לרב אחא קשיא רישא לרבינא קשיא סיפא רישא לרב אחא לא קשיא כמה דלא אתי לרשותיה רשות בעלים קרינא ביה סיפא לרבינא לא קשיא הוצאה דומיא דהגבהה לא אמרינן

The Gemara observes: For Rav Aḥa the first clause of the mishna is difficult, while for Ravina the latter clause is difficult. The Gemara answers: The first clause is not difficult for Rav Aḥa, as he could explain it as follows: As long as the animal has not come into one’s domain, even if it has left the owner’s property, we continue to call it the owner’s domain. Similarly, the latter clause is not difficult for Ravina, as in his opinion we do not say: Taking the animal out is similar to lifting it. Therefore, the mishna’s ruling is that the thief acquires the animal merely through its removal from the owner’s property.

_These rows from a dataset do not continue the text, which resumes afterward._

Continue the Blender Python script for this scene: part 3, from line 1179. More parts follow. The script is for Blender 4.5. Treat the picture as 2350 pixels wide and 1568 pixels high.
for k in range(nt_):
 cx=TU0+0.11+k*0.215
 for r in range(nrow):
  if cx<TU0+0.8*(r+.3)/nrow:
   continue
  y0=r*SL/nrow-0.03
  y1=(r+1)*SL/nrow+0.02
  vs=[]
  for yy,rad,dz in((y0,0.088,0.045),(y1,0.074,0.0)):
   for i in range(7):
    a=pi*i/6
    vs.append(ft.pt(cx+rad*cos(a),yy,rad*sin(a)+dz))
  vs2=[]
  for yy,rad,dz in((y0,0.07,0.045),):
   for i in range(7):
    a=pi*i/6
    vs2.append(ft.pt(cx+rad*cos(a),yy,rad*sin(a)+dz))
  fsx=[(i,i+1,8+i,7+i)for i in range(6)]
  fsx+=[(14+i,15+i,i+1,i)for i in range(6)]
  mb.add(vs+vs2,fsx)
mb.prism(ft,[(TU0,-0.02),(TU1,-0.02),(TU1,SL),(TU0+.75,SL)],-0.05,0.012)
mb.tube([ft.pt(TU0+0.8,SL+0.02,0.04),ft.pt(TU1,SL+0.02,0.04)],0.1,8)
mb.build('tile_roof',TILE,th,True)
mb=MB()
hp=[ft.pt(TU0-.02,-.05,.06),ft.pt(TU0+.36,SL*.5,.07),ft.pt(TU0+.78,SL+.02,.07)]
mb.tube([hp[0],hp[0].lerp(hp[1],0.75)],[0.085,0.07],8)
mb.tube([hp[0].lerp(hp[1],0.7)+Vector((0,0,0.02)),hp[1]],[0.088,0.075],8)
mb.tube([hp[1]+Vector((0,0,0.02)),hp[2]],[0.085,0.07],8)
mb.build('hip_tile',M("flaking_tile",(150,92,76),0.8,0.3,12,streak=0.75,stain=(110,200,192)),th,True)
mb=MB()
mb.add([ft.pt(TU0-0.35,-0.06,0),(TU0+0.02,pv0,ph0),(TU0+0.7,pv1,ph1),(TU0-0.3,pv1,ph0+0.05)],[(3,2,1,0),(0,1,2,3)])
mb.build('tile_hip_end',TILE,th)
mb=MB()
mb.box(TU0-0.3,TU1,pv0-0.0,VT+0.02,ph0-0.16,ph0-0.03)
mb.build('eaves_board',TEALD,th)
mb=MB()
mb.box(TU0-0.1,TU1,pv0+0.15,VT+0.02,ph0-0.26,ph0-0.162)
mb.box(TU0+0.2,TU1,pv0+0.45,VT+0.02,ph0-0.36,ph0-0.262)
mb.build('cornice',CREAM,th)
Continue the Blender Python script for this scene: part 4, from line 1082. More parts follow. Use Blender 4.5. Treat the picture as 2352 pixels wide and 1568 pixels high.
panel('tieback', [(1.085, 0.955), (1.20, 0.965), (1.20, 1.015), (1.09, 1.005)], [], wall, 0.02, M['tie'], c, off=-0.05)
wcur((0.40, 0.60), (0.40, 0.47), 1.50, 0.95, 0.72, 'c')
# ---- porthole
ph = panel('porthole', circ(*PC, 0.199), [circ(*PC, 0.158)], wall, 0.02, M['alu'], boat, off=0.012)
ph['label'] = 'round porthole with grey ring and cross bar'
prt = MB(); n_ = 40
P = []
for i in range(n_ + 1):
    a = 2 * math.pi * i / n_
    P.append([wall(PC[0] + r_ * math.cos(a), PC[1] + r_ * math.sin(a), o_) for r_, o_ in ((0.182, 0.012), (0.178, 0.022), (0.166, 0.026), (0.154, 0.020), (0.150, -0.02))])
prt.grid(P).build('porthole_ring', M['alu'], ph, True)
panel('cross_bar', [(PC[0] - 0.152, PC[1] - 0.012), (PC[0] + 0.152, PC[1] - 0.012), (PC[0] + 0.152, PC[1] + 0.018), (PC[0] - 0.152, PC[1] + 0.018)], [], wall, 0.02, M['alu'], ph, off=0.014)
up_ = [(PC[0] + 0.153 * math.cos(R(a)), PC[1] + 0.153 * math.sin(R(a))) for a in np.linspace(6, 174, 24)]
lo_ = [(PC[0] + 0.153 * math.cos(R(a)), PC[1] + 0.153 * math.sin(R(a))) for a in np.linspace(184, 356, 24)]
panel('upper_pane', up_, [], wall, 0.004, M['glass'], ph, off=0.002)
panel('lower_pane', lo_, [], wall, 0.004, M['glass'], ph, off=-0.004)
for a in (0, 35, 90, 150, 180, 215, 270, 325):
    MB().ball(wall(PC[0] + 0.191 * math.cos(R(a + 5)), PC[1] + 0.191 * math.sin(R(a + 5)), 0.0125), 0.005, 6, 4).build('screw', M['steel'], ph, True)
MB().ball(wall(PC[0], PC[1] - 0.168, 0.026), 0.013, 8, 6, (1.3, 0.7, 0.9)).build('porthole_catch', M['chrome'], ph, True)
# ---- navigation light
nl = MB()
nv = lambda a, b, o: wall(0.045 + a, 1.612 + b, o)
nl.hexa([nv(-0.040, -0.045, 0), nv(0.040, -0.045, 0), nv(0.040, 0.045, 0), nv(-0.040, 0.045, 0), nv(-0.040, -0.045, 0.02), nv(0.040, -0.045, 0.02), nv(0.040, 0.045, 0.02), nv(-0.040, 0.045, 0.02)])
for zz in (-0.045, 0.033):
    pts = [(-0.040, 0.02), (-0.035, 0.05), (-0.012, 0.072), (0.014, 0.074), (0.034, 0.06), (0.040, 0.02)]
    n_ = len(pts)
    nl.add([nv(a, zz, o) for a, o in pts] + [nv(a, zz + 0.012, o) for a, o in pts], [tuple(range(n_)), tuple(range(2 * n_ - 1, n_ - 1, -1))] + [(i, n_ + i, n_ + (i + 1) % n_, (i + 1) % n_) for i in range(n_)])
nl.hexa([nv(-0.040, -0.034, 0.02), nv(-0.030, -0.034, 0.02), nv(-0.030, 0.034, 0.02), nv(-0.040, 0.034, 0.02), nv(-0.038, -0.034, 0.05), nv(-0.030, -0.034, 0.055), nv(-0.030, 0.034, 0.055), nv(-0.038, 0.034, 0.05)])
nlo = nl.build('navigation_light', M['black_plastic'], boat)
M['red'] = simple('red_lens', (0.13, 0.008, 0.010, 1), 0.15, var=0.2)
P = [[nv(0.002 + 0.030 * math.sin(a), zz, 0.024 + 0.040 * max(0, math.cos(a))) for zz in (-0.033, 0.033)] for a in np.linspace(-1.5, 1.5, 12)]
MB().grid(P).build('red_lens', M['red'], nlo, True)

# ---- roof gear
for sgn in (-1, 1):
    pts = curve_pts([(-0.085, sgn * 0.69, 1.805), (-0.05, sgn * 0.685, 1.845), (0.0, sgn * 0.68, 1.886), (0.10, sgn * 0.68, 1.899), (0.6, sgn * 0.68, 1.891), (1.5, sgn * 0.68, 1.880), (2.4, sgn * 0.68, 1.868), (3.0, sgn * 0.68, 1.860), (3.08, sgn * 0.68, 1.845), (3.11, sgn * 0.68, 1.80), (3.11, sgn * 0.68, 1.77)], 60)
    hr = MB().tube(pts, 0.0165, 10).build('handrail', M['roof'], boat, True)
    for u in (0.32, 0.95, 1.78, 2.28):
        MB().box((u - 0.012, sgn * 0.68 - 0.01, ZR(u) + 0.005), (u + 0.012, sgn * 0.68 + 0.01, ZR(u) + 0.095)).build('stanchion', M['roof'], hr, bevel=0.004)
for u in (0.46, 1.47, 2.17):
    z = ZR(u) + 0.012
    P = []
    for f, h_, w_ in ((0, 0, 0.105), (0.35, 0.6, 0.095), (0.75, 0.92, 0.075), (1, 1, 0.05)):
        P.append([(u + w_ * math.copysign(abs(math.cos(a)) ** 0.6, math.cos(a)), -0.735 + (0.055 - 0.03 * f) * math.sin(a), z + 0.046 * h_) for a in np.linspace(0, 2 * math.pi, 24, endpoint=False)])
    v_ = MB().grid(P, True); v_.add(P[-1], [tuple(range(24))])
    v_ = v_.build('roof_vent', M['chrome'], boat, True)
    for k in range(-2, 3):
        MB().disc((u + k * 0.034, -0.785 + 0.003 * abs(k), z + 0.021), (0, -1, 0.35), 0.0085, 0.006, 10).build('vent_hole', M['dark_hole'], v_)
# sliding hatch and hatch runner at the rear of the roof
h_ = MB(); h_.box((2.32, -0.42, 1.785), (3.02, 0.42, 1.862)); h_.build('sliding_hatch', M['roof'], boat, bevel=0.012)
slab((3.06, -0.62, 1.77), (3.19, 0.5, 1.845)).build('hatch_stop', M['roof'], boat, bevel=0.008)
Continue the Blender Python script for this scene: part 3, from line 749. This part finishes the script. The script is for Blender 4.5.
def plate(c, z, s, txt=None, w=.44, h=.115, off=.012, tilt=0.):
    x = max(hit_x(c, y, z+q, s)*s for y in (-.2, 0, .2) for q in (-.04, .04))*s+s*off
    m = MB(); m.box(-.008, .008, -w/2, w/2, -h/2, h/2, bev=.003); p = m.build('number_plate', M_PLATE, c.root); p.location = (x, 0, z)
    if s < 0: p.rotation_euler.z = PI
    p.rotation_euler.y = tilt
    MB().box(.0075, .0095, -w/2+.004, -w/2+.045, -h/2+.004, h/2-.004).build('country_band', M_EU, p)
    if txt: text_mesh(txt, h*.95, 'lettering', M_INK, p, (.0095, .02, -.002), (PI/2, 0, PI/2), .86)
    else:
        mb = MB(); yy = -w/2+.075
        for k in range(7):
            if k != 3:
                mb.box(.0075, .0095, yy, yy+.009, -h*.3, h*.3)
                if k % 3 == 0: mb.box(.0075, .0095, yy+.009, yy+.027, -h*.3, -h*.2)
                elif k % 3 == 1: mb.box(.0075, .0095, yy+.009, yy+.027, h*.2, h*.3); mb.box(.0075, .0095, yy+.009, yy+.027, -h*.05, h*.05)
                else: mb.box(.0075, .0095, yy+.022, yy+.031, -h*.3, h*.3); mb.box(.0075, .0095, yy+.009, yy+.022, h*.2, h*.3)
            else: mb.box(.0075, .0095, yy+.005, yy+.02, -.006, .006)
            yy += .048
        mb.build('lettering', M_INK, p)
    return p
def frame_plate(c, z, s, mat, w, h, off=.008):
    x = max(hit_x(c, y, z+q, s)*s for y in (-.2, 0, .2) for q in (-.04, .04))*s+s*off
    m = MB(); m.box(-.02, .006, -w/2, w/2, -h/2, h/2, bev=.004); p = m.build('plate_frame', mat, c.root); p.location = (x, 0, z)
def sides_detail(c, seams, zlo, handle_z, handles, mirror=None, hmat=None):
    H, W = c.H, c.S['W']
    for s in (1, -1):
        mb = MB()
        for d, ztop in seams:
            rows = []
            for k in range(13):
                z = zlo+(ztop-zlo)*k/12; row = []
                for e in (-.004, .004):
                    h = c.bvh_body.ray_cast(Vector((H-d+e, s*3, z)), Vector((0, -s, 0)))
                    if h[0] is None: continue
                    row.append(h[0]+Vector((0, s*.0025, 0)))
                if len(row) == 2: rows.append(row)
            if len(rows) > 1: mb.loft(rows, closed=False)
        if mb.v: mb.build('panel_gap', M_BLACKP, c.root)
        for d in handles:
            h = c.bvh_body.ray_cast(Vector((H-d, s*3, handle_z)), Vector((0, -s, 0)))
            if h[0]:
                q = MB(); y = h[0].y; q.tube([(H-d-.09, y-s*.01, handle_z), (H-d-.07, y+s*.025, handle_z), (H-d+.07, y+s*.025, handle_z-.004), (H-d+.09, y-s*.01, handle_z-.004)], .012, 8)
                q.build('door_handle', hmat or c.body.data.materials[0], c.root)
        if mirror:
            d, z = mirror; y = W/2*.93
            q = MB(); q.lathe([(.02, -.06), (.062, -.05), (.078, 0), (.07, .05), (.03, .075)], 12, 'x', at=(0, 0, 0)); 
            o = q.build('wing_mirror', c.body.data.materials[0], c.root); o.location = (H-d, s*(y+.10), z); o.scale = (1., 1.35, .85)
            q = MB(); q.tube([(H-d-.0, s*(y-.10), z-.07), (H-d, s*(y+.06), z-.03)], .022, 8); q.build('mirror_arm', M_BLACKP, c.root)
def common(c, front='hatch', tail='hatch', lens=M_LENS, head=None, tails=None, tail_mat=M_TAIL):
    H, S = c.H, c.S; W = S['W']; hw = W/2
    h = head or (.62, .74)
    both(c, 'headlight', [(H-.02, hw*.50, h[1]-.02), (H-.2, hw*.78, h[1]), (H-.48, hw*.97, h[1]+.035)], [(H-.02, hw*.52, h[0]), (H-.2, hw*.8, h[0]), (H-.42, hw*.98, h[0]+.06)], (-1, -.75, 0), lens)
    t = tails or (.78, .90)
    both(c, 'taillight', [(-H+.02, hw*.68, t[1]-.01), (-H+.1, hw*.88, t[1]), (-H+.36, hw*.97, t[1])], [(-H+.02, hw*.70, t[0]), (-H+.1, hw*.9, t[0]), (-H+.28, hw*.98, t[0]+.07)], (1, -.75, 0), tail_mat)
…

הבא על אחותו ועל אחות אביו כו׳ ורמינהו אלו הן הלוקין הבא על אחותו ועל אחות אביו ועל אחות אמו ועל אחות אשתו ועל אשת אחיו ועל אשת אחי אביו ועל הנדה

§ The mishna continues: Similarly, one who has forced relations with his sister, i. e., he rapes her, or with his father’s sister, or with his mother’s sister, or with his wife’s sister, or with his brother’s wife, or with his father’s brother’s wife after they divorced, or with a menstruating woman, there is a fine paid. And the Gemara raised a contradiction from the following mishna ( Makkot 13a): And these people are flogged: One who has relations with his sister, or with his father’s sister, or with his mother’s sister, or with his wife’s sister, or with his brother’s wife, or with his father’s brother’s wife, or with a menstruating woman. Anyone who intentionally has relations with any of these women is punished with lashes.